## DATASET EXTRACT
────────────────────

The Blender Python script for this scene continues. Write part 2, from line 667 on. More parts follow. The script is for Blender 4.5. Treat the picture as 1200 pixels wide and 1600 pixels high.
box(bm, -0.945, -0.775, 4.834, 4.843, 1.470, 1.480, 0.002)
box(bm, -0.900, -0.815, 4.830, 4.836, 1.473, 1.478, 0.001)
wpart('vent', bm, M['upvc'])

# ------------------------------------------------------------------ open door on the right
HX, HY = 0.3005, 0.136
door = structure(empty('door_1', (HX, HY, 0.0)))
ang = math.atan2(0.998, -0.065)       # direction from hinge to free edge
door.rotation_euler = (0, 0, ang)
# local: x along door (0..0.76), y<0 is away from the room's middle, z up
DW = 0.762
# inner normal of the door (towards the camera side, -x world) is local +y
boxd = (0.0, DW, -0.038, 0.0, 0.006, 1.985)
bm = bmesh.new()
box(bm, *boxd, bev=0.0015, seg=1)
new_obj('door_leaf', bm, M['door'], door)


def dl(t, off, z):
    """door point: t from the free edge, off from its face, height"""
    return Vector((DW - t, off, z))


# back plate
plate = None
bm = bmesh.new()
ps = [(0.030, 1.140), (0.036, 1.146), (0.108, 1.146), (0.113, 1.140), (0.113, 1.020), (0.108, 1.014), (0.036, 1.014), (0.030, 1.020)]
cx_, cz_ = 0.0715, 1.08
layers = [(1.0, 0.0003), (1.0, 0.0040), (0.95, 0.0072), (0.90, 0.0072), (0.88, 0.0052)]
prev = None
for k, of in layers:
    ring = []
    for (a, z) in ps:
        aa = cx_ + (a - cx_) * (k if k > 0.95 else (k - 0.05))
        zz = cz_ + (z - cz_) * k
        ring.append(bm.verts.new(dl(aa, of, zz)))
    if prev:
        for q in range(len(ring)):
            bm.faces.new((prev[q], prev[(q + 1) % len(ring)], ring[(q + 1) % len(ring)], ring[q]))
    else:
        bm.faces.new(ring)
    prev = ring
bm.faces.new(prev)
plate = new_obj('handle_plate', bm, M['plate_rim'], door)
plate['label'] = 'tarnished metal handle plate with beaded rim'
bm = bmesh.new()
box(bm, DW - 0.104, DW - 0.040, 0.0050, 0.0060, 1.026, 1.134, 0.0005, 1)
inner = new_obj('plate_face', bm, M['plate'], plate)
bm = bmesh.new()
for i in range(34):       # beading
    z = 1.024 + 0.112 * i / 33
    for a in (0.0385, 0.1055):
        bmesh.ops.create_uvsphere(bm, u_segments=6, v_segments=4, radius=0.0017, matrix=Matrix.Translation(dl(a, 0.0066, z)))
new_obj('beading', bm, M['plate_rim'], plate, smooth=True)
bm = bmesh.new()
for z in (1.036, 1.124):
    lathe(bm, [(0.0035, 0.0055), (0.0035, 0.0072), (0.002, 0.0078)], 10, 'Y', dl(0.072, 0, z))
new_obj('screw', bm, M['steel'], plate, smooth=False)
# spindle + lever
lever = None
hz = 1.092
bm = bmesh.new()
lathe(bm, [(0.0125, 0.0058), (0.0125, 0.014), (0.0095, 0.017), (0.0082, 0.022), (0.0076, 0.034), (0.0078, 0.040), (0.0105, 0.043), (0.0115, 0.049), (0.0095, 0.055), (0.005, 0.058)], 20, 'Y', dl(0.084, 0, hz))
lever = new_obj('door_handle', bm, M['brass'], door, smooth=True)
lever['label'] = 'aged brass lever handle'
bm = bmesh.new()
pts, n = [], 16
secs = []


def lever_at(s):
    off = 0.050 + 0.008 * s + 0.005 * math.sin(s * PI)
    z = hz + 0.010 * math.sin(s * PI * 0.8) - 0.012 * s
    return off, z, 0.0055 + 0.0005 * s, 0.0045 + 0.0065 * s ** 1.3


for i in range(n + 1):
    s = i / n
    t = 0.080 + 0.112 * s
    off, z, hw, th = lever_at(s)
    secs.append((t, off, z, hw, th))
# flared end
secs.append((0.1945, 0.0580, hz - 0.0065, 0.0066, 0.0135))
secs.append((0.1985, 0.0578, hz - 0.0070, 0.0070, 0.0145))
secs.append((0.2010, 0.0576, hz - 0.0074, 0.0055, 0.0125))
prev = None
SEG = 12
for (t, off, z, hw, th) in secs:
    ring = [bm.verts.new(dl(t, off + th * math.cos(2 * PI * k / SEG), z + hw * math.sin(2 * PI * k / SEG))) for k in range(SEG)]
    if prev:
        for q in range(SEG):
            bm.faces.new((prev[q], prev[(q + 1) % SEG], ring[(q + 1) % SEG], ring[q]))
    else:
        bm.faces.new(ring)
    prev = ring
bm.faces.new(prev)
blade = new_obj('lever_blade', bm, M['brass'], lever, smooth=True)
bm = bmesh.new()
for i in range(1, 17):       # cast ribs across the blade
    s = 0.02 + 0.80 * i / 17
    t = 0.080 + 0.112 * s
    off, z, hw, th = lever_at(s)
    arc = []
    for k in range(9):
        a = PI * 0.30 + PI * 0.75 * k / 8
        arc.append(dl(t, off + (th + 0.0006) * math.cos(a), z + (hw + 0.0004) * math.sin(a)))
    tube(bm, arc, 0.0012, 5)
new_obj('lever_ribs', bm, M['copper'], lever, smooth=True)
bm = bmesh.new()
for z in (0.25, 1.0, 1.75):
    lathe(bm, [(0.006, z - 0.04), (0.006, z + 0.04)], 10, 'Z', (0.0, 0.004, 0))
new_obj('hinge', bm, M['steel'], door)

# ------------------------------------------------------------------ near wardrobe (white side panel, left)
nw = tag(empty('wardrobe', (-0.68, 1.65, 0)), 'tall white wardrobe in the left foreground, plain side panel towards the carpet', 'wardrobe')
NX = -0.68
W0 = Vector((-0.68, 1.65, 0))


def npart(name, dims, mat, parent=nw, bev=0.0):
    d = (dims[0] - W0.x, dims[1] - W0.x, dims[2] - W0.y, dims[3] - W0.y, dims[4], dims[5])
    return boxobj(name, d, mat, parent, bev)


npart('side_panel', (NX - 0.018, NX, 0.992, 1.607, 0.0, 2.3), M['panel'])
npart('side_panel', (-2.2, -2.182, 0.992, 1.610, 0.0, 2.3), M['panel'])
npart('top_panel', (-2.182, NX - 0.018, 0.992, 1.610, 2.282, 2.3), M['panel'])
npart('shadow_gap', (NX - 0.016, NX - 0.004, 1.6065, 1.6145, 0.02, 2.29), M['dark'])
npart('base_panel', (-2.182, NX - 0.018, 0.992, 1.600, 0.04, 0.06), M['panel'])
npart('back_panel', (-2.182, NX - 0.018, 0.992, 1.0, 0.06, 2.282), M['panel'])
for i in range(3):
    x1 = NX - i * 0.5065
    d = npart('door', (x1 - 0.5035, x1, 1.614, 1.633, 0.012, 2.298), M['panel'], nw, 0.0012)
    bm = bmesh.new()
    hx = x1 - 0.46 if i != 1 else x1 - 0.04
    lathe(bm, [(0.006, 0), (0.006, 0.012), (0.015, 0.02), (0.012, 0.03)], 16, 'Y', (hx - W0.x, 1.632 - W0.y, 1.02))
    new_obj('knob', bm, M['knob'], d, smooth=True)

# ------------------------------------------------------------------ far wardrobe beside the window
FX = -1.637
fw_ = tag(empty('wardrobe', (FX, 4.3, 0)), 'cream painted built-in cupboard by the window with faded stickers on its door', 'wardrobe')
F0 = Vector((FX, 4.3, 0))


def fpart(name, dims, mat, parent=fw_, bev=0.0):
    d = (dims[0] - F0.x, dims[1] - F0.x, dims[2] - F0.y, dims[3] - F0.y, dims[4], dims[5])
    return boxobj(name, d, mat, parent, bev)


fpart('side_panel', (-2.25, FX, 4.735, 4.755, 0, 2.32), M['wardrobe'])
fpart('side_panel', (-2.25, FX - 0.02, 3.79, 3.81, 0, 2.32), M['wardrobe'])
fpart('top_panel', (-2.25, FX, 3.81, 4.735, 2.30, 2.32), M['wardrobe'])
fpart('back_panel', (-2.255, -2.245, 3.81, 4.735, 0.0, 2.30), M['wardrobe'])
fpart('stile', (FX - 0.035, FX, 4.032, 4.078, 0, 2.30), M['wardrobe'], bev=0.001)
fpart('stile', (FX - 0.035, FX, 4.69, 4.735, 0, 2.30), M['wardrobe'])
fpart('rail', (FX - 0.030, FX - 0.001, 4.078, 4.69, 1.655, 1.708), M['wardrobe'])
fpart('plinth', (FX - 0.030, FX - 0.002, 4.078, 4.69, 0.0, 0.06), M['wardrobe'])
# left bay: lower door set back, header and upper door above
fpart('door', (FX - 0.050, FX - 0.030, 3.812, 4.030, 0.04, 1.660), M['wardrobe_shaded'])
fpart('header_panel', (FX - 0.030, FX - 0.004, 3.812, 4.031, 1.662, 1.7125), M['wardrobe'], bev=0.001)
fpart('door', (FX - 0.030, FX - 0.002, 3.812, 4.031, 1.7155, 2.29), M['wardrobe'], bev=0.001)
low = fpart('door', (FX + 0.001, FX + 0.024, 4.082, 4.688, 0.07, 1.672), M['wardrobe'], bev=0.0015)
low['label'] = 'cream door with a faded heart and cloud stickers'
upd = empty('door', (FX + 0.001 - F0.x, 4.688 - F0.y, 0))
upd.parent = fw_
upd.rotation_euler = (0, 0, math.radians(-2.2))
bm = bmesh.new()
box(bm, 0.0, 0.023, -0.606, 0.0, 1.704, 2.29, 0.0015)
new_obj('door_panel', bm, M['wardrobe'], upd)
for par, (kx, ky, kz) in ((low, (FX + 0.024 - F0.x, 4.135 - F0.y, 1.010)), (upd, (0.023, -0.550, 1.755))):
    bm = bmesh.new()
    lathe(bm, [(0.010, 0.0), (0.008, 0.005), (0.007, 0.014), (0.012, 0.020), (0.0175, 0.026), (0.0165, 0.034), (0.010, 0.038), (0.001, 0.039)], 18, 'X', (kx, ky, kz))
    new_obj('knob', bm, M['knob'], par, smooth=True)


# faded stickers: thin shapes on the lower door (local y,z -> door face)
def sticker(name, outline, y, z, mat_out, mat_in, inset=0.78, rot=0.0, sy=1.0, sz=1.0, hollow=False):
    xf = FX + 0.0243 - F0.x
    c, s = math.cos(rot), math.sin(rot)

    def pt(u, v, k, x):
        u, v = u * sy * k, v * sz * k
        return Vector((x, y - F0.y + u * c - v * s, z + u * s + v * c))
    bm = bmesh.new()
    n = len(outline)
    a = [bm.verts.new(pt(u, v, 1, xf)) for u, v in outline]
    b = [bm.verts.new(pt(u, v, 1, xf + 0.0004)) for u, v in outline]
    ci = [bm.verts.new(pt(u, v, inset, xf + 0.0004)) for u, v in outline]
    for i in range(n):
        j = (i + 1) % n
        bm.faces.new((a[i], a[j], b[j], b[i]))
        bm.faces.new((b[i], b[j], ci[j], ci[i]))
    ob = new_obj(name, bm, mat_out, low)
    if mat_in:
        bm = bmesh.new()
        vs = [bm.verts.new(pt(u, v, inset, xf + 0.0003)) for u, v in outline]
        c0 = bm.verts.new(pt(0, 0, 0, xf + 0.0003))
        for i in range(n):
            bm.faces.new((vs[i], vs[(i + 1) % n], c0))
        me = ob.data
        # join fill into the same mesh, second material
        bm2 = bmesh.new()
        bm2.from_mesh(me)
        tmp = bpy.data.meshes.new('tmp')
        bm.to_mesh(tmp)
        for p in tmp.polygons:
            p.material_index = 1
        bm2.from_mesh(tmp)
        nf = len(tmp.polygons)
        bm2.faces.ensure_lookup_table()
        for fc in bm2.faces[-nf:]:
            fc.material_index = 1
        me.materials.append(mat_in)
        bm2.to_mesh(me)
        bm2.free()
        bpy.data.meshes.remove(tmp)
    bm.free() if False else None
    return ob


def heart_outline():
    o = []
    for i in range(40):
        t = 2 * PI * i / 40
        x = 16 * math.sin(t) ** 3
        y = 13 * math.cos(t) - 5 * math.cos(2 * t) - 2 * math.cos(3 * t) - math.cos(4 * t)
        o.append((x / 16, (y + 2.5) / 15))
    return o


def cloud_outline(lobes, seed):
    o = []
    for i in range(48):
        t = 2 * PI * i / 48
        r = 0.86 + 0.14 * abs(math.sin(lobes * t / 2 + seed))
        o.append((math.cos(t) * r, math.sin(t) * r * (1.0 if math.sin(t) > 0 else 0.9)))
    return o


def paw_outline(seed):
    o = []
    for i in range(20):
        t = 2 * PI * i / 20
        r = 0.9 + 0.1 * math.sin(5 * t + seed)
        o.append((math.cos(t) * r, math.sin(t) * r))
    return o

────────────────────

## WRITTEN INSTRUCTION
Only the lines from the beginning of the material above through the line with "return Vector((DW - t, off, z))" are wanted; extract them exactly.

## COMPLETE ANSWER
The Blender Python script for this scene continues. Write part 2, from line 667 on. More parts follow. The script is for Blender 4.5. Treat the picture as 1200 pixels wide and 1600 pixels high.
box(bm, -0.945, -0.775, 4.834, 4.843, 1.470, 1.480, 0.002)
box(bm, -0.900, -0.815, 4.830, 4.836, 1.473, 1.478, 0.001)
wpart('vent', bm, M['upvc'])

# ------------------------------------------------------------------ open door on the right
HX, HY = 0.3005, 0.136
door = structure(empty('door_1', (HX, HY, 0.0)))
ang = math.atan2(0.998, -0.065)       # direction from hinge to free edge
door.rotation_euler = (0, 0, ang)
# local: x along door (0..0.76), y<0 is away from the room's middle, z up
DW = 0.762
# inner normal of the door (towards the camera side, -x world) is local +y
boxd = (0.0, DW, -0.038, 0.0, 0.006, 1.985)
bm = bmesh.new()
box(bm, *boxd, bev=0.0015, seg=1)
new_obj('door_leaf', bm, M['door'], door)


def dl(t, off, z):
    """door point: t from the free edge, off from its face, height"""
    return Vector((DW - t, off, z))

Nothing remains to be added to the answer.